I have used both HID and high performance halogen lamps for years now, so I have seen the difference in light output as between both systems. I have yet to find an HID headlight replacement that offers HID for both high and low beams (bi-xenon lamps), and were actually manufactured for highway use. The only bi-xenon lamps I have seen were OEM on newer Audi's. They work very nicely, but retrofitting such an engineered system to another vehicle would be painful at best, and very expensive.
Unable to find an HID retrofit system for 7" round lamps that performs well, I have settled for HID auxiliary lights and halogen headlights. I can readily find what I need by going this way, and you can get excellent performance from halogen.
However, if you really want HID-type performance from 7" round lamps, or any other light that uses H-4 bulbs, follow the link provided in the first post under this thread to ARB USA's bulb selection. Under performance bulbs (not the ones that supposedly give light equal to high watt bulbs, but those which are actually rated as high watt bulbs) you will find H-4's rated at 100/170 watts. I have used these in the Aussie Outback and on high beam, I could not readily distinguish between the halogen lamp light and the HID 6" drivers when both were on at the same time. The downside to using this high a watt rating is heat and electrical consumption. You will need an alternator that can support the watts and you will need to rewire your headlight circuit to minimum 10ga wire running through relays direct from the battery. You will probably also need after market bulb sockets, as H-4's at 170 watts make a lot of heat. I melted both sockets the first time around using stock sockets.

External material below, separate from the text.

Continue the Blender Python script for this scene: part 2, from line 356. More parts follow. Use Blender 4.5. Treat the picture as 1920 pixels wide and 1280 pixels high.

The point is that if you want both high and low beams built into a single H-4 style headlight, you will likely need to stay with halogen. If you really want HID performance in anything other than low beam, choose a good brand of HID aux driving light.
During the 2007 Expedition Trophy, I looked at the HID's in the JK posted earlier in this thread. I have to say they were the best I have seen to date, but as noted, there was essentially no high beam to them.
As for the bi-xenon OEM lights and how they work, they use a moving vane to cover and uncover a single stationary light source which then shines through a lens system that has both high and low pattern light dispersion, depending on how much of the light is covered or not covered. 7" round lights, whether you have one with a reflector behind the light or in the lens, uses light from two different starting points, so simply putting an HID bulb into an H-4 light will not give you both high and low beams. One or the other, depending on where the bulb is located, but not both.
Using an H-4 conversion with a moving bulb could allow for high and low beams, but the moving bulb system would need to be high precision to return the light pea to the same location every time, and the reflectors would need to be designed for the kind of light source used. Since the reflectors in H-4 conversion headlights are designed for transverse halogen wire elements, not for linear HID arc lights, they don't as a rule provide correct light dispersion when used for HID light. Close, perhaps. Usable, maybe, depending on your perspective. But still not what they could be if built for the purpose. Daniel Stern has a detailed discussion on this topic.